**Task requirements:** Transcribe the material verbatim in full; the pictures do not belong in the copy.
········
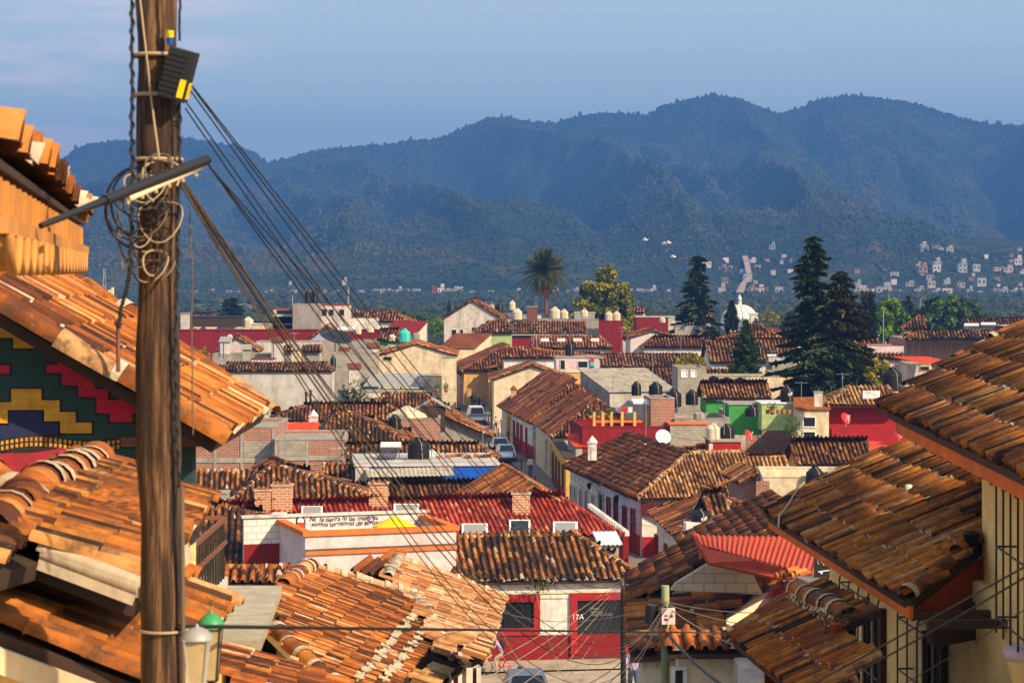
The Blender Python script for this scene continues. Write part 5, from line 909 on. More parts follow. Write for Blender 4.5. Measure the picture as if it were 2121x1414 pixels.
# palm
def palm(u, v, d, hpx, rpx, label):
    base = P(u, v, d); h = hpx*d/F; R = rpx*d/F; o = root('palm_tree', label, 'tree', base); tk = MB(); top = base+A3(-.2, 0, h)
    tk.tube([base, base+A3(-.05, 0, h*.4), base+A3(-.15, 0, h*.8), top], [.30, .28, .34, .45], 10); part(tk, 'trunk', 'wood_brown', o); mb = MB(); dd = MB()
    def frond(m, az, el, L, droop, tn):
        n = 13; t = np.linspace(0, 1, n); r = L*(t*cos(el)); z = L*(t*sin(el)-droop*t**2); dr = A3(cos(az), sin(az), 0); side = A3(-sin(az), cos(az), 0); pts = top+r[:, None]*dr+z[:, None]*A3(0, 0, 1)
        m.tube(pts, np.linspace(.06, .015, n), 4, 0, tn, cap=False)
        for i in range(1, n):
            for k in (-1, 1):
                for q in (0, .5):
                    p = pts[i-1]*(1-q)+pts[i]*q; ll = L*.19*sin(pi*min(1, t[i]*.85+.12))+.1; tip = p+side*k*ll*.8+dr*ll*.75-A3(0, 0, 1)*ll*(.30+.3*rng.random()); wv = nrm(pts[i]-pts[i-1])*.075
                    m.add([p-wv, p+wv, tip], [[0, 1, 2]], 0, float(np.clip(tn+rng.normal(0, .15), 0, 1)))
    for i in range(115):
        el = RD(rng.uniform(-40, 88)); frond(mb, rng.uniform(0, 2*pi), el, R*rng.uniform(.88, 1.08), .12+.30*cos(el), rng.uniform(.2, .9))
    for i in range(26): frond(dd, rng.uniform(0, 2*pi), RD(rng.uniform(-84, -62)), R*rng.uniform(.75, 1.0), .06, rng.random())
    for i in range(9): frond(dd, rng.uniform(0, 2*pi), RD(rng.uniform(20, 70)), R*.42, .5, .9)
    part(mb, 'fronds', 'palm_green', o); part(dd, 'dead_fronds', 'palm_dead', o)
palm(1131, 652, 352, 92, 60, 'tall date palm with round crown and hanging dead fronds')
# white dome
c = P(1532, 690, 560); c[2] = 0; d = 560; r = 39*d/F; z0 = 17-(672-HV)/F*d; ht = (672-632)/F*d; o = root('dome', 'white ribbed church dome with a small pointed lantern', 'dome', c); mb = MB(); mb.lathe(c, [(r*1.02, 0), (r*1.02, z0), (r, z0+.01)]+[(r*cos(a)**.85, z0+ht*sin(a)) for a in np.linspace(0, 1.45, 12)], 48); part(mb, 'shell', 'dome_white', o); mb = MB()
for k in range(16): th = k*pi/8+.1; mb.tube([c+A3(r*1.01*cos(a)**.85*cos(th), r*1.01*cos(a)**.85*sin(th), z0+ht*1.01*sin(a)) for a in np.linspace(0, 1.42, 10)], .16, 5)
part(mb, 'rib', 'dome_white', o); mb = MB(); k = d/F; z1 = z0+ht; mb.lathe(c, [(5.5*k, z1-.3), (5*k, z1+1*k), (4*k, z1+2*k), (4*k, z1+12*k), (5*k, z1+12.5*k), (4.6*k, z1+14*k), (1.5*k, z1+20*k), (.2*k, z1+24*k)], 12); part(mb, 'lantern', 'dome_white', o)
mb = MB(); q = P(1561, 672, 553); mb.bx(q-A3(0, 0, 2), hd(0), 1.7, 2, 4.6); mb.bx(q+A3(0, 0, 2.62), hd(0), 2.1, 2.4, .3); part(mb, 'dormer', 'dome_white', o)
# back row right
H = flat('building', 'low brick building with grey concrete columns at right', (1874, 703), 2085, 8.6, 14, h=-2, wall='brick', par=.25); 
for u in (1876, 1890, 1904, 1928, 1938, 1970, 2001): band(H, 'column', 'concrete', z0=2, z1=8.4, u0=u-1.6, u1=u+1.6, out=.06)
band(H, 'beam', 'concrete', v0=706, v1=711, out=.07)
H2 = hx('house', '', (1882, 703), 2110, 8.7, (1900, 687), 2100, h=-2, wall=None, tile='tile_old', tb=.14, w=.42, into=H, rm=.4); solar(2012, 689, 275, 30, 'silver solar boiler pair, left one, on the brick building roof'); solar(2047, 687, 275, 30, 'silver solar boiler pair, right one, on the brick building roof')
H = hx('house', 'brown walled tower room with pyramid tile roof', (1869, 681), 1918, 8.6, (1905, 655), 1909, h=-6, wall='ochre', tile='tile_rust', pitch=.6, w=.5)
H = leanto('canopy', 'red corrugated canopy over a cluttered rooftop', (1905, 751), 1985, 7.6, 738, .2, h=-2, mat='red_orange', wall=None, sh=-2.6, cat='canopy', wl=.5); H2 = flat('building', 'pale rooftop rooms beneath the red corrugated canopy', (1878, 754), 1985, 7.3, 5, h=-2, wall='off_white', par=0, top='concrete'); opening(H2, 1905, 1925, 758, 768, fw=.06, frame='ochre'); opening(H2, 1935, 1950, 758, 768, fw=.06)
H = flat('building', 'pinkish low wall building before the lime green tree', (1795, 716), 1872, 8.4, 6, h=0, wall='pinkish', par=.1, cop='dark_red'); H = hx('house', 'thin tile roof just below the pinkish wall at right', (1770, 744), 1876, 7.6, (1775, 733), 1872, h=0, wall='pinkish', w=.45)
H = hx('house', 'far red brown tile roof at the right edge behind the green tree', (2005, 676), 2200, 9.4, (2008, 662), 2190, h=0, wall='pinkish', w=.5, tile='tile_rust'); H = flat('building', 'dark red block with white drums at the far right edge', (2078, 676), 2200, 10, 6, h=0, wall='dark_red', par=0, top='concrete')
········
**Written answer:**
The Blender Python script for this scene continues. Write part 5, from line 909 on. More parts follow. Write for Blender 4.5. Measure the picture as if it were 2121x1414 pixels.
# palm
def palm(u, v, d, hpx, rpx, label):
    base = P(u, v, d); h = hpx*d/F; R = rpx*d/F; o = root('palm_tree', label, 'tree', base); tk = MB(); top = base+A3(-.2, 0, h)
    tk.tube([base, base+A3(-.05, 0, h*.4), base+A3(-.15, 0, h*.8), top], [.30, .28, .34, .45], 10); part(tk, 'trunk', 'wood_brown', o); mb = MB(); dd = MB()
    def frond(m, az, el, L, droop, tn):
        n = 13; t = np.linspace(0, 1, n); r = L*(t*cos(el)); z = L*(t*sin(el)-droop*t**2); dr = A3(cos(az), sin(az), 0); side = A3(-sin(az), cos(az), 0); pts = top+r[:, None]*dr+z[:, None]*A3(0, 0, 1)
        m.tube(pts, np.linspace(.06, .015, n), 4, 0, tn, cap=False)
        for i in range(1, n):
            for k in (-1, 1):
                for q in (0, .5):
                    p = pts[i-1]*(1-q)+pts[i]*q; ll = L*.19*sin(pi*min(1, t[i]*.85+.12))+.1; tip = p+side*k*ll*.8+dr*ll*.75-A3(0, 0, 1)*ll*(.30+.3*rng.random()); wv = nrm(pts[i]-pts[i-1])*.075
                    m.add([p-wv, p+wv, tip], [[0, 1, 2]], 0, float(np.clip(tn+rng.normal(0, .15), 0, 1)))
    for i in range(115):
        el = RD(rng.uniform(-40, 88)); frond(mb, rng.uniform(0, 2*pi), el, R*rng.uniform(.88, 1.08), .12+.30*cos(el), rng.uniform(.2, .9))
    for i in range(26): frond(dd, rng.uniform(0, 2*pi), RD(rng.uniform(-84, -62)), R*rng.uniform(.75, 1.0), .06, rng.random())
    for i in range(9): frond(dd, rng.uniform(0, 2*pi), RD(rng.uniform(20, 70)), R*.42, .5, .9)
    part(mb, 'fronds', 'palm_green', o); part(dd, 'dead_fronds', 'palm_dead', o)
palm(1131, 652, 352, 92, 60, 'tall date palm with round crown and hanging dead fronds')
# white dome
c = P(1532, 690, 560); c[2] = 0; d = 560; r = 39*d/F; z0 = 17-(672-HV)/F*d; ht = (672-632)/F*d; o = root('dome', 'white ribbed church dome with a small pointed lantern', 'dome', c); mb = MB(); mb.lathe(c, [(r*1.02, 0), (r*1.02, z0), (r, z0+.01)]+[(r*cos(a)**.85, z0+ht*sin(a)) for a in np.linspace(0, 1.45, 12)], 48); part(mb, 'shell', 'dome_white', o); mb = MB()
for k in range(16): th = k*pi/8+.1; mb.tube([c+A3(r*1.01*cos(a)**.85*cos(th), r*1.01*cos(a)**.85*sin(th), z0+ht*1.01*sin(a)) for a in np.linspace(0, 1.42, 10)], .16, 5)
part(mb, 'rib', 'dome_white', o); mb = MB(); k = d/F; z1 = z0+ht; mb.lathe(c, [(5.5*k, z1-.3), (5*k, z1+1*k), (4*k, z1+2*k), (4*k, z1+12*k), (5*k, z1+12.5*k), (4.6*k, z1+14*k), (1.5*k, z1+20*k), (.2*k, z1+24*k)], 12); part(mb, 'lantern', 'dome_white', o)
mb = MB(); q = P(1561, 672, 553); mb.bx(q-A3(0, 0, 2), hd(0), 1.7, 2, 4.6); mb.bx(q+A3(0, 0, 2.62), hd(0), 2.1, 2.4, .3); part(mb, 'dormer', 'dome_white', o)
# back row right
H = flat('building', 'low brick building with grey concrete columns at right', (1874, 703), 2085, 8.6, 14, h=-2, wall='brick', par=.25); 
for u in (1876, 1890, 1904, 1928, 1938, 1970, 2001): band(H, 'column', 'concrete', z0=2, z1=8.4, u0=u-1.6, u1=u+1.6, out=.06)
band(H, 'beam', 'concrete', v0=706, v1=711, out=.07)
H2 = hx('house', '', (1882, 703), 2110, 8.7, (1900, 687), 2100, h=-2, wall=None, tile='tile_old', tb=.14, w=.42, into=H, rm=.4); solar(2012, 689, 275, 30, 'silver solar boiler pair, left one, on the brick building roof'); solar(2047, 687, 275, 30, 'silver solar boiler pair, right one, on the brick building roof')
H = hx('house', 'brown walled tower room with pyramid tile roof', (1869, 681), 1918, 8.6, (1905, 655), 1909, h=-6, wall='ochre', tile='tile_rust', pitch=.6, w=.5)
H = leanto('canopy', 'red corrugated canopy over a cluttered rooftop', (1905, 751), 1985, 7.6, 738, .2, h=-2, mat='red_orange', wall=None, sh=-2.6, cat='canopy', wl=.5); H2 = flat('building', 'pale rooftop rooms beneath the red corrugated canopy', (1878, 754), 1985, 7.3, 5, h=-2, wall='off_white', par=0, top='concrete'); opening(H2, 1905, 1925, 758, 768, fw=.06, frame='ochre'); opening(H2, 1935, 1950, 758, 768, fw=.06)
H = flat('building', 'pinkish low wall building before the lime green tree', (1795, 716), 1872, 8.4, 6, h=0, wall='pinkish', par=.1, cop='dark_red'); H = hx('house', 'thin tile roof just below the pinkish wall at right', (1770, 744), 1876, 7.6, (1775, 733), 1872, h=0, wall='pinkish', w=.45)
H = hx('house', 'far red brown tile roof at the right edge behind the green tree', (2005, 676), 2200, 9.4, (2008, 662), 2190, h=0, wall='pinkish', w=.5, tile='tile_rust'); H = flat('building', 'dark red block with white drums at the far right edge', (2078, 676), 2200, 10, 6, h=0, wall='dark_red', par=0, top='concrete')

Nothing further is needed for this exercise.